PDA

Bekijk de volledige versie : ’Goed burgerschap niet te toetsen’


Barst
11th March 2008, 03:01
’Goed burgerschap niet te toetsen’


Het middelbaar beroepsonderwijs moet leerlingen opleiden tot goede burgers. Maar hoe toets je of iemand een goede burger is? Docenten worstelen ermee.


’Wilders is fout, dus moet hij dood’, ’Alle moslims zijn terroristen’, ’Als een moslim eet tijdens de Ramadan, mag je hem slaan’. Kreten die docenten in het middelbaar beroepsonderwijs (mbo) regelmatig horen. „In een wereld die van standpunten en strijd aan elkaar hangt, moeten docenten bezig zijn met wat er echt toe doet: met hart en ziel lesgeven aan hun leerlingen”, roept een docent tegen haar collega’s tijdens de conferentie ’Herrie in het Land’, over burgerschap in het mbo. Maar dat valt niet mee.

Sinds dit schooljaar zijn opleidingen verplicht zich met burgerschap bezig te houden (zie onderaan). Ruim 200 docenten van elf christelijke regionale opleidingcentra praatten er gisteren over in Zwolle. Ze zijn ’docent omgangskunde’ of ’identiteitsmedewerker’ of gewoon ’docent levensbeschouwing’. Ze zoeken naar manieren om burgerschap, dat grenst aan maatschappijleer en levensbeschouwing, in het onderwijs in te voeren.

Sommige scholen geven het als apart vak, andere combineren het met de beroepspraktijk. De opleiding tot verzorgende aan het opleidingencentrum Landstede in Zwolle bijvoorbeeld, geeft leerlingen zaken als ethiek en politiek toegespitst op hun beroep, vertelt docente Joke Pruis. „We praten over stervensbegeleiding en zingeving. We leren ze dat zij altijd te maken krijgen met mensen in een moeilijke levensfase.”

„Toch”, zegt collega Betty Engelsma, „blijft de vraag hoe je leerlingen interesseert voor zaken die spelen in de samenleving waar ze deel van uit maken en een verantwoordelijkheid in hebben”.

Discussiëren met leerlingen is het probleem niet. Dat is je vak, stelt een docent tijdens de workshop ’islam en moslims in de onderwijspraktijk’. „Maar als ik zeg dat ik het dragen van een hoofddoek in een rechtbank ongeoorloofd vind, omdat onze rechtspraak niet gebaseerd is op religie, verwijt het management mij dat ik anti-islamitisch ben.”
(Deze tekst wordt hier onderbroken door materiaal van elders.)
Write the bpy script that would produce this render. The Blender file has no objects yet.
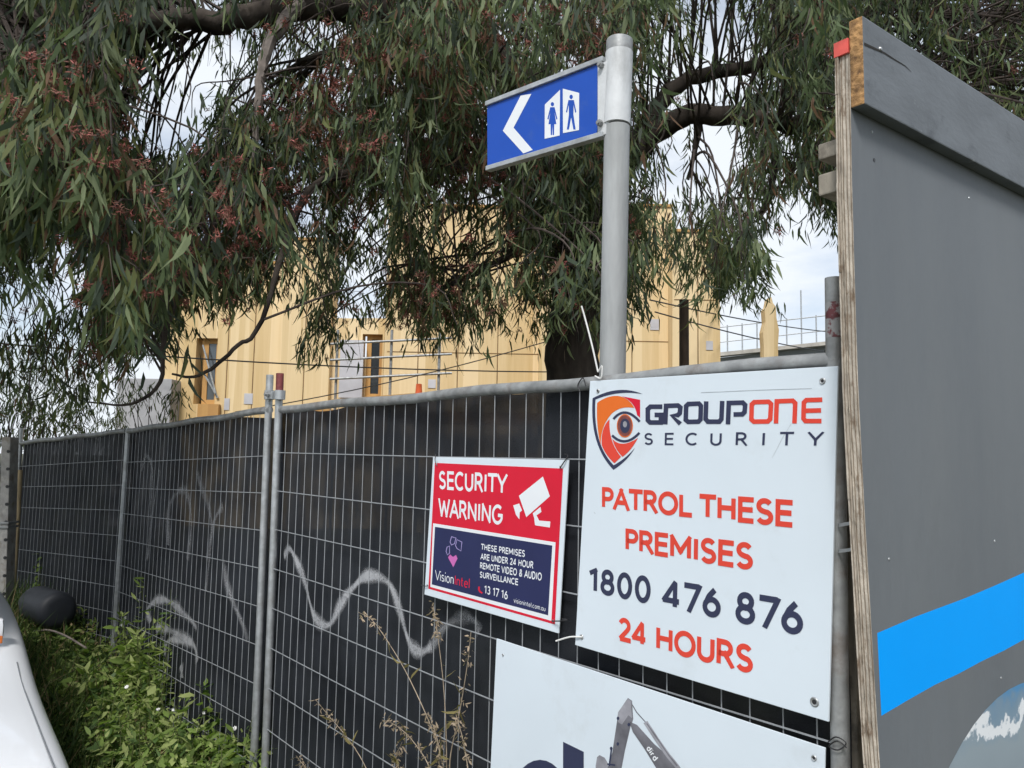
import bpy, bmesh, math, random
import numpy as np
from math import sin, cos, radians, pi
from mathutils import Vector, Matrix

random.seed(7)
RNG = np.random.default_rng(11)
C = bpy.context.scene.collection
sc = bpy.context.scene

# ------------------------------------------------------------------ camera
EYE = 1.75
F_PX = 800.0
PITCH = radians(5.5)
ROLL = radians(1.047)
_fw = Vector((0, cos(PITCH), sin(PITCH)))
_up = Vector((0, -sin(PITCH), cos(PITCH)))
_rt = Vector((1, 0, 0))
CR = _rt * cos(ROLL) + _up * sin(ROLL)
CU = _up * cos(ROLL) - _rt * sin(ROLL)
EYEV = Vector((0, 0, EYE))
cam_data = bpy.data.cameras.new('camera')
cam = bpy.data.objects.new('camera', cam_data)
C.objects.link(cam)
cam_data.sensor_width = 36.0
cam_data.lens = 36.0 * F_PX / 1024.0
cam_data.clip_start = 0.05
cam_data.clip_end = 2000
m3 = Matrix((CR, CU, -_fw)).transposed()
cam.matrix_world = Matrix.Translation(EYEV) @ m3.to_4x4()
sc.camera = cam

# ------------------------------------------------------------------ sky and sun
SUN_EL = radians(50)
SUN_AZ = radians(192)          # clockwise from +Y: behind the camera
world = bpy.data.worlds.new('World')
sc.world = world
world.use_nodes = True
nt = world.node_tree
nt.nodes.clear()
n_out = nt.nodes.new('ShaderNodeOutputWorld')
n_bg = nt.nodes.new('ShaderNodeBackground')
n_sky = nt.nodes.new('ShaderNodeTexSky')
n_sky.sky_type = 'NISHITA'
n_sky.sun_disc = False
n_sky.sun_elevation = SUN_EL
n_sky.sun_rotation = SUN_AZ
n_tc = nt.nodes.new('ShaderNodeTexCoord')
n_map = nt.nodes.new('ShaderNodeMapping')
n_map.inputs['Scale'].default_value = (1, 1, 2.6)
n_noise = nt.nodes.new('ShaderNodeTexNoise')
n_noise.inputs['Scale'].default_value = 2.3
n_noise.inputs['Detail'].default_value = 7
n_noise.inputs['Roughness'].default_value = 0.55
n_ramp = nt.nodes.new('ShaderNodeValToRGB')
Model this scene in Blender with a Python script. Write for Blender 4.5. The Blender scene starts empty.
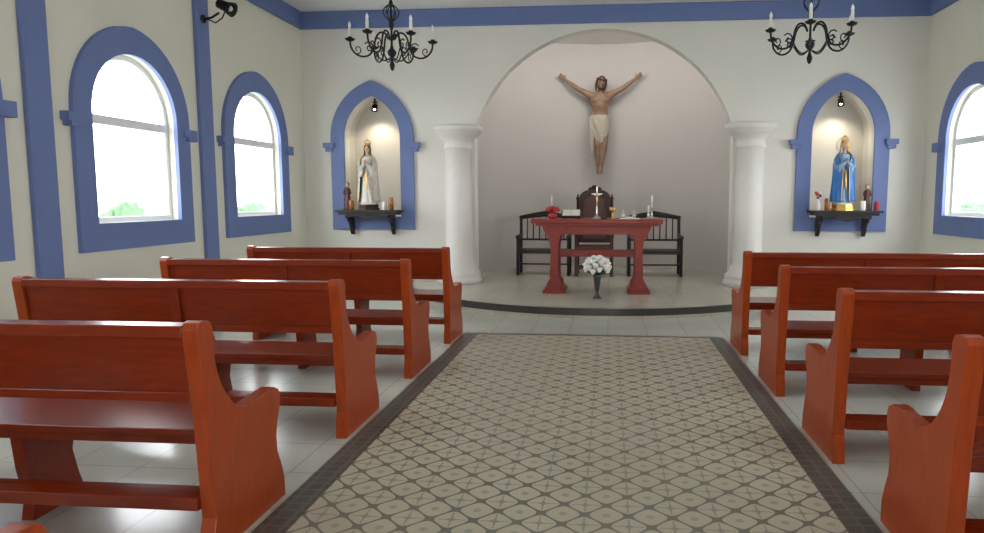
import bpy, math, random
from math import sin, cos, pi, radians, sqrt
from mathutils import Vector, Matrix, noise
from mathutils.geometry import tessellate_polygon
random.seed(7)
scene = bpy.context.scene
CX = -0.12            # centre line of the nave
XL, XR = -4.94, 4.72  # side walls
YB, YF = -5.0, 10.8   # rear wall / altar wall
ZC = 4.40
PH = 0.12             # platform height

# ------------------------------------------------------------------ materials
def new_mat(name):
    m = bpy.data.materials.new(name); m.use_nodes = True
    nt = m.node_tree
    return m, nt, nt.nodes["Principled BSDF"]

def mat(name, col, rough=0.5, metal=0.0, var=0.12, scale=6.0, bump=0.0, coat=0.0, stretch=(1,1,1), emit=0.0, spec=0.5):
    m, nt, b = new_mat(name)
    tc = nt.nodes.new("ShaderNodeTexCoord")
    mp = nt.nodes.new("ShaderNodeMapping"); mp.inputs["Scale"].default_value = stretch
    nz = nt.nodes.new("ShaderNodeTexNoise"); nz.inputs["Scale"].default_value = scale; nz.inputs["Detail"].default_value = 5
    mx = nt.nodes.new("ShaderNodeMix"); mx.data_type = 'RGBA'
    mx.inputs[6].default_value = (*[c*(1-var) for c in col], 1)
    mx.inputs[7].default_value = (*[min(1, c*(1+var)) for c in col], 1)
    nt.links.new(tc.outputs["Object"], mp.inputs[0]); nt.links.new(mp.outputs[0], nz.inputs["Vector"])
    nt.links.new(nz.outputs["Fac"], mx.inputs[0]); nt.links.new(mx.outputs[2], b.inputs["Base Color"])
    b.inputs["Roughness"].default_value = rough; b.inputs["Metallic"].default_value = metal
    b.inputs["Specular IOR Level"].default_value = spec
    b.inputs["Coat Weight"].default_value = coat; b.inputs["Coat Roughness"].default_value = 0.12
    if bump:
        bp = nt.nodes.new("ShaderNodeBump"); bp.inputs["Strength"].default_value = bump; bp.inputs["Distance"].default_value = 0.01
        nt.links.new(nz.outputs["Fac"], bp.inputs["Height"]); nt.links.new(bp.outputs[0], b.inputs["Normal"])
    if emit:
        b.inputs["Emission Color"].default_value = (*col, 1); b.inputs["Emission Strength"].default_value = emit
    return m

M_WALL = mat("cream_plaster", (0.71, 0.70, 0.59), 0.7, var=0.04, scale=2.0)
M_WALLF = mat("offwhite_plaster", (0.75, 0.735, 0.665), 0.7, var=0.04, scale=2.0)
M_APSE = mat("taupe_plaster", (0.49, 0.46, 0.43), 0.8, var=0.04, scale=2.0)
M_NICHE = mat("niche_plaster", (0.64, 0.61, 0.54), 0.7, var=0.04)
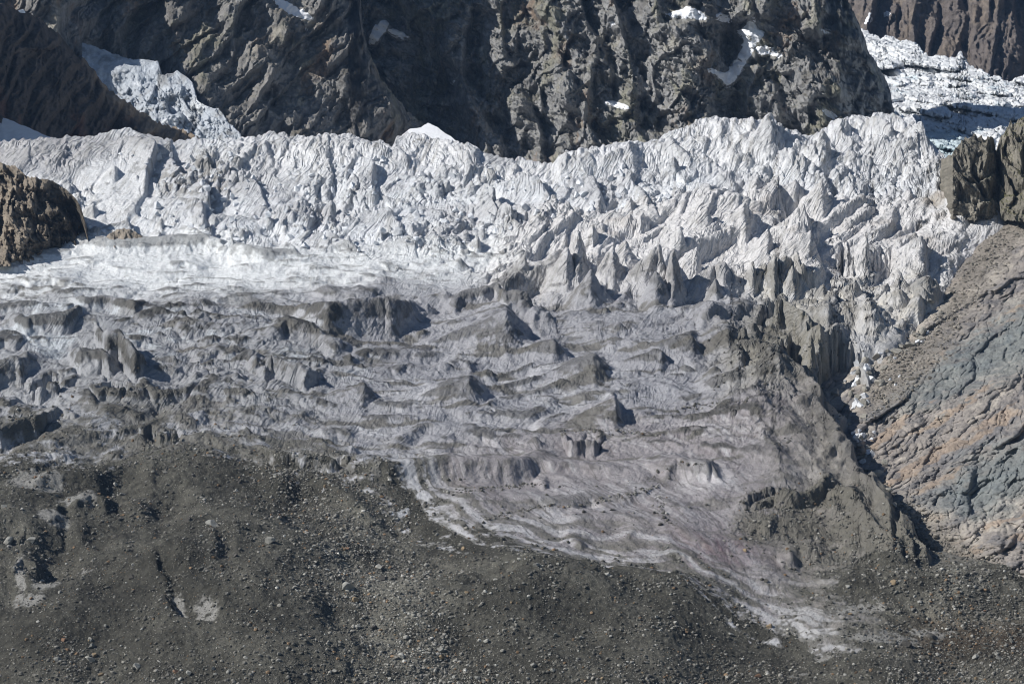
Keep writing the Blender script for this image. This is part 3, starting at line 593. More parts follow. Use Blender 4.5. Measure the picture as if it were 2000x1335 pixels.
rust = np.exp(-((Vr - 1250) / 30.) ** 2) * sstep(1700, 1850, Ur) * .6; g = g * (1 - rust[..., None] * np.array([.1, .35, .5], f4))
spk = rndp > .965; g = np.where(spk[..., None], g * (1.6 + 1.2 * rng.random(spk.shape)[..., None]), g)
C = np.where(debris[..., None], g, C)
mixc((.30, .295, .28), ice_win * .8 * debris)
mixc((.13, .125, .11), np.maximum(sstep(.02, .4, dk + .25 * n3) * sstep(-.6, .1, n3 + n2 + 2.6 * dk - .7), sstep(.26, .5, dk + .2 * n3)) * .92 * (~debris))
mixc((.15, .14, .115), sstep(1680, 1740, Ur) * sstep(640, 720, Vr) * (~debris) * .9)
A = np.clip(sk + .6 * ZR['fall'] * (.3 + .7 * smr) + .5 * ZR['blocks'] + .5 * ZR['brownr'] + .28 * ZR['mid'] + .28 * ZR['domes'] + .4 * ZR['patchy'] + .1, 0, 1) * (1 - .8 * ZR['face']); A = np.where(debris, 0, A).astype(f4)
C = np.clip(C * (1 + .10 * n3 + .05 * n2)[..., None], .01, .92)
C4 = np.concatenate([C, A[..., None]], -1)
fm_ = debris[:-1, :-1] & debris[1:, 1:]
glacier = build_grid("glacier", P, C4, M_ICE, ~fm_); tag(glacier, "broken white and grey glacier ice filling the valley", kind='structure')
moraine = build_grid("moraine", P, C4, M_DEB, fm_); tag(moraine, "dark grey rubble covering the lower ice", kind='structure')
GP, GN, GD, GU, GV, GZ = P, Nn, debris, Ur, Vr, ZR
exec_t("glacier")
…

In hoeverre mag hun mening een norm zijn in het onderwijs, vragen meer docenten zich af. Zeker nu in het publieke debat de grenzen van vrijheid van meningsuiting vurig worden bediscussieerd.

In ieder geval ligt de invulling van burgerschapsvorming bij de scholen zelf, zegt voorzitter Berend Kamphuis van Federatie Christelijk MBO. En toetsing van goed burgerschap door de overheid is irreëel. „Maakt een mening geven of een keuze kunnen maken je tot een goed mens?”

In de wet staat dat mbo-scholen moeten bijdragen aan de maatschappelijke vorming en ontplooiing van leerlingen, officieel deelnemers genoemd.

Het document ’Leren, Loopbaan en Burgerschap’ – sinds dit schooljaar van kracht – zet de eisen op een rijtje waaraan leerlingen op het gebied van burgerschap moeten voldoen. De scholen bepalen zelf hoe ze die bereiken. Burgerschap is een examenvak.

Leerlingen krijgen onder meer de volgende kerntaken: Hij of zij:

+benoemt zijn eigen ontwikkeling en gebruikt middelen en wegen om daarbij passende doelen te bereiken

+participeert in het politieke domein, in besluitvorming en beleidsbeïnvloeding

+stuurt de eigen loopbaan

+neemt deel in sociale verbanden en maakt respectvol gebruik van de openbare ruimte


Trouw, 11-03-2008 (Somajeh Ghaeminia)

wim leenaerts
11th March 2008, 20:21
Burgerschap als apart vak?
Nee, geef mij dan toch maar onze VOET-en. Volgens mij werkt het veel beter als je daar helemaal niet explicitiet mee bezig bent. Een apart vak wekt al snel 'weerzin' op bij leerlingen denk ik. Als je 'burgerschap' daarentegen - naar analogie met sublimale reclame - subtiel in andere vakken verwerkt en ze zo doet reflecteren over alles wat met burgerzin te maken heeft, heeft het volgens mij veel meer effect. Bij Nederlands een lees- of luistertest over de verschillen in cultuur, diversiteit enz. komt het veel minder belerend over en nemen ze er veel meer van op volgens mij.